Attention is therefore invited to a case of attraction in Acts xx. 24. It is but the change of a single letter (λογοΥ for λογοΝ), yet has that minute deflection from the truth led to a complete mangling of the most affecting perhaps of St. Paul's utterances. I refer to the famous words αλλ' ουδενος λογον ποιουμαι, ουδε εχω την ψυχην μου τιμιαν εμαυτω, 'ως τελειωσαι τον δρομον μου μετα χαρας: excellently, because idiomatically, rendered by our Translators of 1611—'But none of these things move me, neither count I my life dear unto myself, so that I might finish my course with joy.'
For ουδενος λοΓΟΝ, (the accusative after ποιουμαι), some one having substituted ουδενος λοΓΟΥ—a reading which survives to this hour in B and C[31]—it became necessary to find something else for the verb to govern. Την ψυχην was at hand, but ουδε εχω stood in the way. Ουδε εχω must therefore go[32]; and go it did—as B, C, and [Symbol: Aleph] remain to attest. Τιμιαν should have gone also, if the sentence was to be made translatable; but τιμιαν was left behind[33]. The authors of ancient embroilments of the text were sad bunglers. In the meantime, Cod. [Symbol: Aleph] inadvertently retained St. Luke's word, ΛΟΓΟΝ; and because [Symbol: Aleph] here follows B in every other respect, it exhibits a text which is simply unintelligible[34].
Now the second clause of the sentence, viz. the words ουδε εχο την ψυχην μου τιμιαν εμαυτω, may on no account be surrendered. It is indeed beyond the reach of suspicion, being found in Codd. A, D, E, H, L, P, 13, 31—in fact in every known copy of the Acts, except the discordant [Symbol: Aleph]BC. The clause in question is further witnessed to by the Vulgate[35]—by the Harkleian[36]—by Basil[37]—by Chrysostom[38]—by Cyril[39]—by Euthalius[40]—and by the interpolator of Ignatius[41]. What are we to think of our guides (Tischendorf, Tregelles, Westcott and Hort, and the Revisers) who have nevertheless surrendered the Traditional Text and presented us instead with what Dr. Field—who is indeed a Master in Israel—describes as the impossible αλλ' ουδενος λογου ποιουμαι την ψυχην τιμιαν εμαυτω[42]?
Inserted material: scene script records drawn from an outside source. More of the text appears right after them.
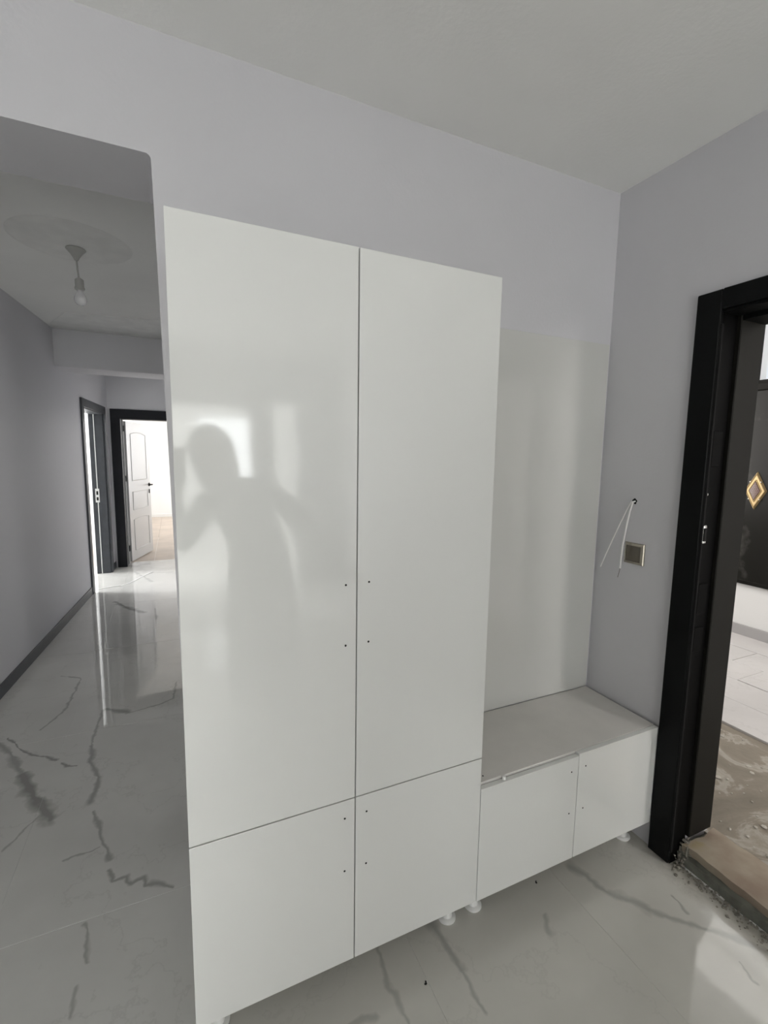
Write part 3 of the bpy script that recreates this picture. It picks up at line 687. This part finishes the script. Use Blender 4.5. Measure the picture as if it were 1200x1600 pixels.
SPINE = [(0, 0, 0.90), (-0.01, -0.005, 1.04), (-0.06, 0.0, 1.17), (-0.11, 0.0, 1.285), (-0.165, 0.0, 1.365), (-0.205, 0.012, 1.45)]
ARM_R = [None, (0.075, 0.0, 1.31), (0.285, 0.02, 1.05), (0.47, 0.03, 0.87), (0.525, 0.035, 0.82), (0.565, 0.05, 0.78)]
ARM_L = [None, (-0.275, 0.0, 1.26), (-0.40, 0.02, 1.045), (-0.425, 0.22, 1.25), (-0.425, 0.33, 1.345), (-0.400, 0.362, 1.395)]
LEG_R = [None, (0.095, 0.0, 0.76), (0.105, 0.015, 0.47), (0.11, -0.005, 0.09)]
LEG_L = [None, (-0.095, 0.0, 0.76), (-0.105, 0.015, 0.47), (-0.11, -0.005, 0.09)]
chains = [([(0.02, 0, 0.16), (0.02, 0, 0.45), (0.01, 0, 0.72)]+SPINE[:5], [(0.24, 0.17), (0.225, 0.16), (0.20, 0.145), (0.185, 0.135), (0.165, 0.12), (0.165, 0.12), (0.165, 0.118), (0.085, 0.08)], None),
 (ARM_R[:5], [0, 0.078, 0.066, 0.055, 0.048], (0, 6)),
 (ARM_L[:5], [0, 0.074, 0.060, 0.048, 0.040], (0, 6))]
skin_obj('coat', chains, coat, pr)
skin_obj('trousers', [([(0, 0, 0.93), (0, 0, 0.86)], [(0.145, 0.108), (0.13, 0.10)], None), (LEG_R, [0, 0.088, 0.060, 0.048], (0, 1)), (LEG_L, [0, 0.088, 0.060, 0.048], (0, 1))], trs, pr)
for s_ in (-1, 1):
    skin_obj('shoe', [([(s_*0.11, -0.05, 0.045), (s_*0.112, 0.03, 0.048), (s_*0.118, 0.12, 0.036), (s_*0.12, 0.175, 0.028)], [0.040, 0.042, 0.038, 0.026], None)], shoe, pr)
# one continuous body under the clothes, hands included
body = [(SPINE, [0.105, 0.095, 0.10, 0.10, 0.050, 0.048], None),
 (ARM_R, [0, 0.046, 0.038, 0.030, 0.025, 0.032], (0, 3)), (ARM_L, [0, 0.046, 0.038, 0.030, 0.025, 0.030], (0, 3)),
 (LEG_R, [0, 0.065, 0.045, 0.036], (0, 0)), (LEG_L, [0, 0.065, 0.045, 0.036], (0, 0))]
for ci, args in ((1, (ARM_R[4], ARM_R[5], (0.6, 0.15, -0.75), (0, 1, 0.1), (-0.5, 0, -0.6), 0)),
                 (2, (ARM_L[4], ARM_L[5], (-0.2, 0.05, 0.9), (-0.25, 0.5, 0.0), (0.1, 0.2, 0.1), 0))):
    for pts, rr, att in hand_chains(*args): body.append(([None]+pts[1:], rr, (ci, 5)))
skin_obj('body', body, skin, pr)
# head: shaped sphere with brow, nose, chin and ears
mb = MB(); bmesh.ops.create_uvsphere(mb.bm, u_segments=32, v_segments=24, radius=1.0)
for v in mb.bm.verts:
    x, y, z = v.co; w_ = 1.0 if z > -0.1 else 1.0-0.38*(-z-0.1)
    fx = x*0.076*w_; fy = y*0.095*(1.0 if z > 0 else 1.0-0.15*(-z)); fz = z*0.115
    if y > 0.55:
        nose = math.exp(-((x/0.16)**2))*math.exp(-(((z+0.12)/0.24)**2)); fy += 0.022*nose
        eye = sum(math.exp(-(((x-e)/0.17)**2+((z-0.10)/0.12)**2)) for e in (-0.38, 0.38)); fy -= 0.011*eye
        mouth = math.exp(-((x/0.32)**2+((z+0.50)/0.07)**2)); fy += 0.006*mouth
        chin = math.exp(-((x/0.35)**2+((z+0.85)/0.15)**2)); fy += 0.010*chin
    v.co = (fx, fy+0.012, fz)
for s_ in (-1, 1): bmesh.ops.create_uvsphere(mb.bm, u_segments=10, v_segments=8, radius=1.0, matrix=Matrix.Translation((s_*0.079, 0.0, -0.005)) @ Matrix.Diagonal((0.008, 0.018, 0.031, 1)))
hd = mb.build('head', skin, pr, True); hd.location = (-0.245, 0.03, 1.515); hd.rotation_euler = (math.radians(-6), math.radians(-14), math.radians(15))
for s_ in (-1, 1):
    mb = MB(); bmesh.ops.create_uvsphere(mb.bm, u_segments=12, v_segments=8, radius=0.011, matrix=Matrix.Translation((s_*0.030, 0.083, 0.012))); mb.build('eye', pbr('eye_white', (0.5, 0.48, 0.46), 0.2), hd, True)
mb = MB(); mb.tube([(-0.022, 0.092, -0.057), (0, 0.100, -0.056), (0.022, 0.092, -0.057)], [0.003, 0.006, 0.003], 8); mb.build('lips', pbr('lips', (0.36, 0.14, 0.12), 0.4), hd, True)
mb = MB(); bmesh.ops.create_uvsphere(mb.bm, u_segments=28, v_segments=20, radius=1.0)
for v in mb.bm.verts:
    x, y, z = v.co; v.co = (x*0.112, y*0.118-0.018-(0.035 if y > 0.35 and z < 0.35 else 0), z*0.135+0.012-(0.07 if z < -0.3 and y < 0.2 else 0))
mb.build('hair', hair, hd, True)
# the phone in the raised hand
ph = tag(empty('phone', (0, 0, 0)), 'black phone held up at eye level by the person in the long coat', 'phone')
ph.matrix_world = CM @ Matrix.Translation((0.022, -0.060, 0.012))
MB().box(-0.037, 0.037, -0.078, 0.078, -0.004, 0.004, 0.0035, 3).build('phone_body', pbr('phone_shell', (0.02, 0.02, 0.022), 0.25), ph, True)
MB().box(-0.034, 0.034, -0.074, 0.074, 0.0041, 0.0046).build('screen', pbr('dark_screen', (0.01, 0.01, 0.012), 0.1), ph)
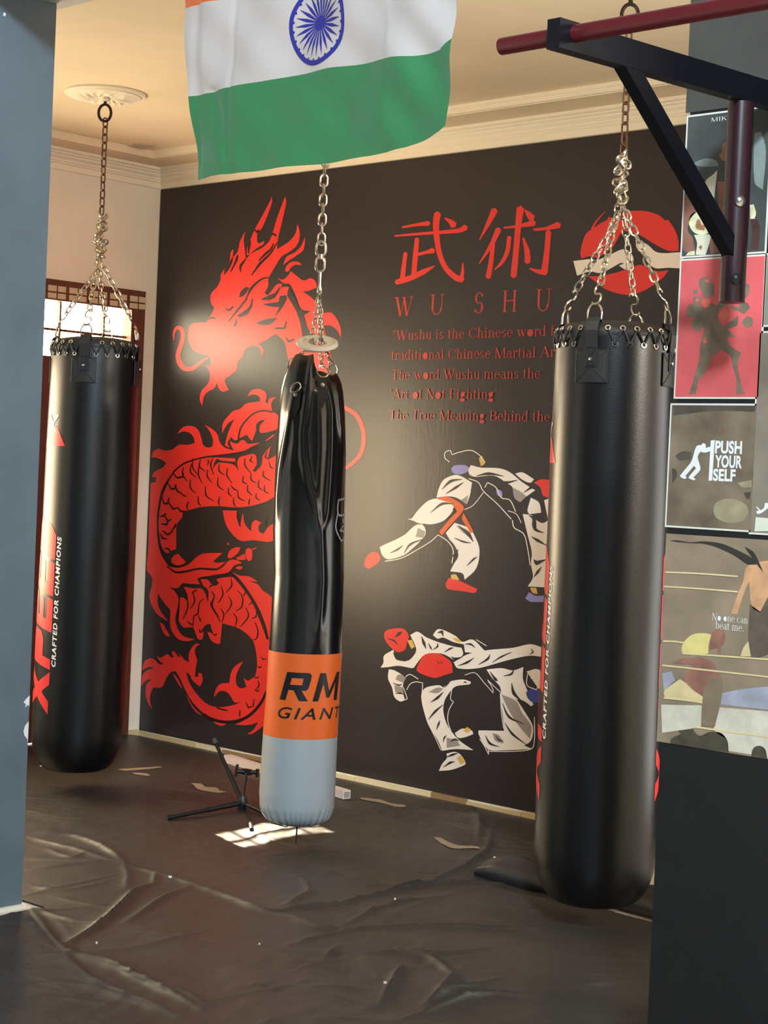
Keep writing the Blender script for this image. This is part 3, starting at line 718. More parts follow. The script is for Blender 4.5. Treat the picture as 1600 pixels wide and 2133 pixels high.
# ================================================================== pull-up bar on the pillar
def pullup():
    YP = -2.66
    A = hit(1545, 200, 1, YP); xx = A.x; E_ = hit(1172, 66, 0, xx + .02)
    zb_, yb = E_.z, E_.y
    t = thing('pull_up_bar', 'dark steel wall-mounted pull-up bracket with a maroon bar, fixed to the poster pillar', 'pull-up bar', (xx, PY, zb_))
    h, wd = .026, .014
    TL = .038
    def arm(xc):
        y_, Y_ = yb, PY - .006; q = TL * (Y_ - y_)
        return MB().add([(xc + sx * wd, yy_, zb_ + sz * h + dz) for yy_, dz in ((y_, 0), (Y_, q)) for sx, sz in ((-1, -1), (1, -1), (1, 1), (-1, 1))], [(0, 1, 2, 3), (4, 7, 6, 5)] + [(k, k + 4, (k + 1) % 4 + 4, (k + 1) % 4) for k in range(4)])
    arm(xx).build('support_arm', M_NAVY, t)
    MB().box((xx - .02, PY - .010, zb_ - .03), (xx + .02, PY - .003, zb_ + .09)).build('wall_plate', M_NAVY, t)
    zl = hit(1530, 630, 1, YP).z
    p = MB(); r = .024; seg = 20
    pr = [(c_ * r * (1 if abs(c_) < 1 else 1), s_ * r) for c_, s_ in [(math.cos(k * PI / 10), math.sin(k * PI / 10)) for k in range(20)]]
    for (z0, z1) in ((zl, zb_ - h + .02),): p.tube([(xx, YP, z0), (xx, YP, z1)], r * 1.08, 20)
    po = p.build('upright_post', mat('dark maroon steel paint', (46, 20, 24), .32, spec=.5), t, True)
    for px_, py_ in ((1542, 418), (1538, 580)):
        q = hit(px_, py_, 1, YP - .022); b = MB().lathe([(.011, 0), (.011, .004), (.006, .008), (.001, .0085)], (0, 0, 0), 12).build('bolt', M_STEEL if py_ < 500 else M_BLACKPL, po, True)
        f = (Vector((CAM.x, CAM.y, 0)) - Vector((xx, YP, 0))).normalized(); f = (Matrix.Rotation(.25, 3, 'Z') @ f)
        b.location = Vector((xx, YP, q.z)) + f * .0255; b.rotation_euler = f.to_track_quat('Z', 'Y').to_euler()
    s = hit(1290, 112, 0, xx); e = hit(1522, 520, 0, xx)
    d = (e - s).normalized(); n_ = Vector((1, 0, 0)); o = d.cross(n_); br = MB(); hw, hh = .013, .017
    s2 = s - d * .02; e2 = e + d * .03
    br.add([q + n_ * sx * hw + o * sy * hh for q in (s2, e2) for sx, sy in ((-1, -1), (1, -1), (1, 1), (-1, 1))], [(0, 1, 2, 3), (4, 7, 6, 5)] + [(k, k + 4, (k + 1) % 4 + 4, (k + 1) % 4) for k in range(4)])
    br.build('diagonal_brace', M_NAVY, t)
    yc = yb + .045; l = hit(1045, 97, 1, yc)
    MB().tube([(l.x, yc, l.z), (xx + 1.25, yc, l.z)], .0155, 24).build('grip_bar', M_MAROON, t, True)
    x2 = xx + 1.0
    arm(x2).build('support_arm', M_NAVY, t)
pullup()

# ================================================================== floor sheet with folds
RIDGES = [('G', [(325, 1215), (440, 1150), (560, 1050), (640, 970), (740, 930)], .018, .030), ('G', [(735, 930), (745, 880)], .012, .03),
  ('G', [(600, 1110), (760, 1010), (900, 940)], .012, .03), ('G', [(590, 825), (740, 880), (820, 900), (1000, 960), (1200, 1040), (1300, 1060), (1600, 1030)], .011, .03),
  ('G', [(590, 825), (540, 780), (440, 730), (330, 690)], .014, .035), ('G', [(590, 830), (400, 830), (130, 860)], .008, .03), ('G', [(130, 810), (590, 825)], .007, .03),
  ('G', [(140, 700), (260, 740), (380, 770), (560, 825)], .010, .035), ('G', [(590, 830), (610, 890), (600, 950)], .010, .03), ('G', [(220, 760), (330, 800), (400, 780)], .008, .03),
  ('G', [(330, 1260), (520, 1310), (650, 1370), (800, 1440), (960, 1530)], .016, .030), ('G', [(170, 1050), (320, 1100), (480, 1120)], .009, .03),
  ('G', [(300, 1270), (450, 1400), (700, 1500), (850, 1560)], .012, .03), ('G', [(820, 1420), (900, 1450), (990, 1510)], .009, .03),
  ('G', [(1450, 940), (1480, 970), (1370, 1030), (1310, 1045)], .007, .03), ('G', [(1050, 985), (1250, 1060), (1480, 1110)], .009, .03), ('G', [(150, 1050), (200, 1130), (260, 1210), (330, 1260)], .011, .04),
  ('G', [(800, 770), (1000, 750), (1200, 760)], .004, .03), ('G', [(130, 930), (300, 960), (560, 900)], .005, .03),
  ('H', [(0, 800), (250, 770), (530, 700), (700, 690), (930, 690)], .010, .03), ('H', [(530, 700), (700, 640), (820, 560), (850, 450)], .009, .035), ('H', [(230, 865), (400, 790), (620, 740)], .008, .03),
  ('H', [(0, 950), (220, 890), (480, 870), (900, 880), (1280, 890), (1500, 900)], .007, .028), ('H', [(470, 960), (600, 1000), (690, 1075), (640, 1140), (580, 1200)], .011, .03),
  ('H', [(380, 1200), (440, 1100), (480, 1040)], .012, .03), ('H', [(470, 1260), (650, 1200), (850, 1150), (1050, 1170)], .012, .028), ('H', [(560, 1200), (680, 1140), (870, 1080)], .009, .026),
  ('H', [(0, 650), (60, 670), (95, 720), (0, 790)], .005, .025), ('H', [(760, 360), (800, 440), (790, 510)], .009, .04), ('H', [(560, 380), (700, 400), (850, 430)], .008, .04),
  ('H', [(340, 970), (600, 980), (850, 960)], .006, .03), ('H', [(150, 1010), (220, 940)], .007, .03), ('H', [(0, 830), (120, 870), (230, 880)], .007, .03), ('H', [(900, 780), (1000, 800), (1300, 840)], .005, .03),
  ('G', [(100, 1480), (300, 1470), (520, 1500)], .005, .03), ('G', [(60, 1420), (220, 1400), (330, 1430)], .004, .03)]
X0, X1, Y0, Y1 = .02, 5.4, -4.6, -.018
def tarp():
    def axis(lo, hi, a, b, fine, coarse):
        out = [lo]
        while out[-1] < hi: out.append(out[-1] + (fine if a <= out[-1] <= b else coarse))
        out[-1] = hi; return np.array(out)
    xs = axis(X0, X1, .9, 4.6, .009, .03); ys = axis(Y0, Y1, -3.1, -.15, .009, .03)
    gx, gy = np.meshgrid(xs, ys, indexing='ij'); h = np.zeros_like(gx)
    rng = np.random.default_rng(3)
    for amp, lam, n_ in ((.0022, .55, 14), (.0016, .22, 22), (.0007, .09, 26), (.0003, .05, 26)):
        for _ in range(n_):
            a = rng.uniform(0, PI) if lam < .1 else rng.normal(.35, .5); k = 2 * PI / (lam * rng.uniform(.7, 1.4)); ph = rng.uniform(0, 6.28)
            wv = np.sin((gx * math.sin(a) + gy * math.cos(a)) * k + ph + 1.5 * np.sin(gx * rng.uniform(1, 3) + gy * rng.uniform(1, 3) + ph))
            h += amp / math.sqrt(n_) * 1.6 * wv
    h = h * (.55 + .45 * np.sin(gx * 1.7 + 1) * np.sin(gy * 1.9))
    for c_, pts, amp, wd in RIDGES:
        q = [hit(p.x, p.y, 2, 0) for p in smooth_path(px(c_, pts), False, 4)]; L = len(q)
        best = np.full_like(gx, 9e9); tt = np.zeros_like(gx)
        for i in range(L - 1):
            a, b = q[i], q[i + 1]; dx, dy = b.x - a.x, b.y - a.y; l2 = dx * dx + dy * dy + 1e-12
            u = np.clip(((gx - a.x) * dx + (gy - a.y) * dy) / l2, 0, 1); d = (gx - a.x - u * dx) ** 2 + (gy - a.y - u * dy) ** 2
            mk = d < best; best[mk] = d[mk]; tt[mk] = ((i + u) / (L - 1))[mk]
        h += (1.9 if c_ == 'H' else 1.3) * amp * np.exp(-np.sqrt(best + 1e-9) / (wd * .42)) * (.35 + .65 * np.sin(PI * np.clip(tt, .02, .98)))
    for _ in range(230):                                             # short random creases
        cx, cy = rng.uniform(.9, 4.6), rng.uniform(-3.0, -.3); a = rng.normal(.45, .75); ln_ = rng.uniform(.10, .42); am = rng.uniform(.002, .0065); wd = rng.uniform(.007, .014); bd = rng.uniform(-.8, .8)
        ca, sa = math.cos(a), math.sin(a); i0, i1 = np.searchsorted(xs, (cx - ln_ - .1, cx + ln_ + .1)); j0, j1 = np.searchsorted(ys, (cy - ln_ - .1, cy + ln_ + .1))
        X_ = gx[i0:i1, j0:j1] - cx; Y_ = gy[i0:i1, j0:j1] - cy; u = X_ * ca + Y_ * sa; v = -X_ * sa + Y_ * ca - bd * u * u
        h[i0:i1, j0:j1] += am * np.exp(-np.abs(v) / wd) * np.clip(1 - (u / ln_) ** 2, 0, 1)
    h = np.maximum(h + .006, .0015)
    edge = np.minimum(1, (Y1 - gy) / .05) ; h = h * np.clip(edge, .3, 1)
    nx, ny = gx.shape
    vs = np.stack([gx, gy, h], -1).reshape(-1, 3)
    keep = lambda cx, cy: not (cx > 3.20 and cy > -1.0 - .03 * math.sin(cx * 7)) and not (1.86 < cx < 2.56 and -2.85 < cy < -2.44)
    fs = [(i * ny + j, (i + 1) * ny + j, (i + 1) * ny + j + 1, i * ny + j + 1) for i in range(nx - 1) for j in range(ny - 1) if keep((xs[i] + xs[i + 1]) / 2, (ys[j] + ys[j + 1]) / 2)]
    me = bpy.data.meshes.new('floor_sheet'); me.from_pydata(vs.tolist(), [], fs); me.materials.append(M_TARP)
    me.polygons.foreach_set('use_smooth', [True] * len(me.polygons)); me.update()
    o = tag(link('floor_sheet', me), 'large wrinkled black plastic sheet covering the floor', 'floor sheet')
    def zat(x, y):
        i = min(max(np.searchsorted(xs, x), 0), nx - 1); j = min(max(np.searchsorted(ys, y), 0), ny - 1); return float(h[i, j])
    tears = [('P', [(396, 1632), (405, 1633), (420, 1634), (428, 1640), (440, 1640), (453, 1643), (458, 1648), (470, 1650), (470, 1653), (450, 1653), (425, 1650), (410, 1645), (404, 1637)]),
             ('H', [(605, 490), (640, 490), (650, 500), (690, 520), (740, 528), (770, 526), (802, 544), (760, 540), (690, 542), (650, 525)]), ('H', [(300, 325), (380, 335), (420, 345), (490, 355), (488, 362), (440, 360), (400, 352), (310, 335)]),
             ('G', [(628, 393), (690, 396), (716, 405), (700, 408), (640, 400)]), ('G', [(560, 375), (760, 362), (770, 366), (600, 384)])]
    for c_, pts in tears:
        q = [hit(p.x, p.y, 2, .004) for p in smooth_path(px(c_, pts), True, 3)]; v2, f2 = fill2d([(p.x, p.y) for p in q])
        MB().add([(v.x, v.y, zat(v.x, v.y) + .0022) for v in v2], f2).build('torn_patch', mat('dusty grey patch', (150, 134, 112), .6), o)
    return o, zat
sheet, ZAT = tarp()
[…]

The words of the last-named eminent scholar on the reading just cited are so valuable in themselves, and are observed to be so often in point, that they shall find place here:—'Modern Critics,' he says, 'in deference to the authority of the older MSS., and to certain critical canons which prescribe that preference should be given to the shorter and more difficult reading over the longer and easier one, have decided that the T.R. in this passage is to be replaced by that which is contained in those older MSS.
'In regard to the difficulty of this reading, that term seems hardly applicable to the present case. A difficult reading is one which presents something apparently incongruous in the sense, or anomalous in the construction, which an ignorant or half-learned copyist would endeavour, by the use of such critical faculty as he possessed, to remove; but which a true critic is able, by probable explanation, and a comparison of similar cases, to defend against all such fancied improvements. In the reading before us, αλλ' ουδενος λογου ποιουμαι την ψυχην τιμιαν εμαυτω, it is the construction, and not the sense, which is in question; and this is not simply difficult, but impossible. There is really no way of getting over it; it baffles novices and experts alike[43].' When will men believe that a reading vouched for by only B[Symbol: Aleph]C is safe to be a fabrication[44]? But at least when Copies and Fathers combine, as here they do, against those three copies, what can justify critics in upholding a text which carries on its face its own condemnation?